Expertenmeinungen und Kritik an der Studie
Der Geobotaniker Christoph Leuschner von der Georg-August-Universität Göttingen, der nicht an der Studie beteiligt war, sieht unter den Wirtschaftsbaumarten hauptsächlich die Fichte gefährdet, in trockenen Niederungsgebieten regional auch Buche und Kiefer sowie die Douglasie. Außerdem sei zu beachten:
Was die Szenarien gar nicht berücksichtigen, sind mögliche Kalamitäten von Schadorganismen – Insekten, Pilze und so weiter – die immer stärker eingeführt werden und oft durch Hitze begünstigt werden. Gravierende Schäden wie heute bei der Esche, Schwarzerle oder auch Bergahorn können auch andere Arten treffen, die heute noch die Leistungsträger sind.
Leuschner empfiehlt daher, auch wirtschaftlich weniger attraktive Baumarten wie Spitzahorn, Hainbuche, Winterlinde und Elsbeere in die Waldplanung einzubeziehen, die Trockenstress besser tolerieren.
Deutliche Kritik an der Studie äußert Pierre Ibisch, Professor für Naturschutz an der Hochschule für nachhaltige Entwicklung Eberswalde. Er sieht in der Modellierung kritische Extreme nicht ausreichend berücksichtigt, etwa die Aufeinanderfolge von heißen und trockenen Sommern, wie sie in den vergangenen Jahren erlebt wurde. Aber auch lokale Einflüsse auf die Ökosysteme würden zu wenig abgebildet. Er mahnte:
Ich fürchte, diese Studie fördert die Unterschätzung sowohl der Klimakrise als auch des ökosystemaren Geschehens mit den vielen Wechselwirkungen. Und sie könnte die Suche nach vermeintlichen Wunderbäumen antreiben.
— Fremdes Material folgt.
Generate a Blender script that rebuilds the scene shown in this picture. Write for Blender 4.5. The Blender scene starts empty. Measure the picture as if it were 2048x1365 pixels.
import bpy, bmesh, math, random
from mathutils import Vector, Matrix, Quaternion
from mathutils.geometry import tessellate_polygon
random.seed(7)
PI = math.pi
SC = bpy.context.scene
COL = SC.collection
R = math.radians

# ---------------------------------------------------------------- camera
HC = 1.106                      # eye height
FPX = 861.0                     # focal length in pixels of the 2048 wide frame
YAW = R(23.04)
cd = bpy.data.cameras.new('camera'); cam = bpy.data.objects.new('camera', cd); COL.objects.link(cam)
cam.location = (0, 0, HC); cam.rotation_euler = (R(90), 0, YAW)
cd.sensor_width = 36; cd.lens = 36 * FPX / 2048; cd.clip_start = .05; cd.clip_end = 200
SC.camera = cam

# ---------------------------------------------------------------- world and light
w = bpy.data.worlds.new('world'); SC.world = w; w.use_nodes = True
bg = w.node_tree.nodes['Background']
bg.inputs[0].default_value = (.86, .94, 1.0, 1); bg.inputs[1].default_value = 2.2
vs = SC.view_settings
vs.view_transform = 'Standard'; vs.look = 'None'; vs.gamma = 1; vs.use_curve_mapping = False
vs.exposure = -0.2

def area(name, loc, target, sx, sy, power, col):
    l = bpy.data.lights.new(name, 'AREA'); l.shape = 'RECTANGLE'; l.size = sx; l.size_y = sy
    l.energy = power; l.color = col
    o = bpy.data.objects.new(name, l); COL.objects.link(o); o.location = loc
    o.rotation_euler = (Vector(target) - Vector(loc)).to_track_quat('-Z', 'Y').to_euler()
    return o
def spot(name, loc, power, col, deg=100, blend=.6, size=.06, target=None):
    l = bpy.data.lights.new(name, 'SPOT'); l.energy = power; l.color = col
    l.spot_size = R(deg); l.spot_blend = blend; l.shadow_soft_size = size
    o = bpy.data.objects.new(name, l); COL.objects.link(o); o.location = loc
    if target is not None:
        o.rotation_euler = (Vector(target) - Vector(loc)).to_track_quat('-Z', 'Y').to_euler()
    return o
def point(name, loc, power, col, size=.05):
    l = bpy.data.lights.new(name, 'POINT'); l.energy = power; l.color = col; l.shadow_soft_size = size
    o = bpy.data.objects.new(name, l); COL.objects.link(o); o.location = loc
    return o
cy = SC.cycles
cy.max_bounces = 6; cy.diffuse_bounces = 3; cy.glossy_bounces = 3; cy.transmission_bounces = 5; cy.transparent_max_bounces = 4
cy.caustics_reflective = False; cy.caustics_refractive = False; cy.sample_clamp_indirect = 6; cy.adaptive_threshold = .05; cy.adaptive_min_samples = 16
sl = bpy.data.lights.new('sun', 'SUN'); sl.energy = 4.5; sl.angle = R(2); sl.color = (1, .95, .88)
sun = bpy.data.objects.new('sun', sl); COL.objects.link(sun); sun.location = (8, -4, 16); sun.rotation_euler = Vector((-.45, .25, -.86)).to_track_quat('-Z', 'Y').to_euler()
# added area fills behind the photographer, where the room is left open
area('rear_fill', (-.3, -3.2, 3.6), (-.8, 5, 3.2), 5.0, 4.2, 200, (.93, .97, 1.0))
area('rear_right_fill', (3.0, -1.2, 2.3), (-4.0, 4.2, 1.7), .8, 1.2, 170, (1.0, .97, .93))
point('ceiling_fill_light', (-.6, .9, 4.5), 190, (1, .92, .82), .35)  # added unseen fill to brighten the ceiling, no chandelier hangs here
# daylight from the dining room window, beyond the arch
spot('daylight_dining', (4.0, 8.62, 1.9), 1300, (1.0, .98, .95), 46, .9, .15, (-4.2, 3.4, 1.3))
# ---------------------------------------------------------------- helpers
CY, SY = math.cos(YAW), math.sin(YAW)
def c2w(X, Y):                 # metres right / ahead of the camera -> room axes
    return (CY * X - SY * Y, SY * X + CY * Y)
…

Die forstliche ‚Baumhuberei‘ in Kombination mit einer zu vereinfachenden Sicht auf den Klimawandel kann uns in die Irre führen und sogar zu konkreten Managementfehlern verleiten".
Allerdings betonen die Autoren der Studie auch, wie wichtig es ist, den Klimawandel einzudämmen, damit Waldökosysteme intakt bleiben und wichtige Ökosystemdienstleistungen weiter erbringen können.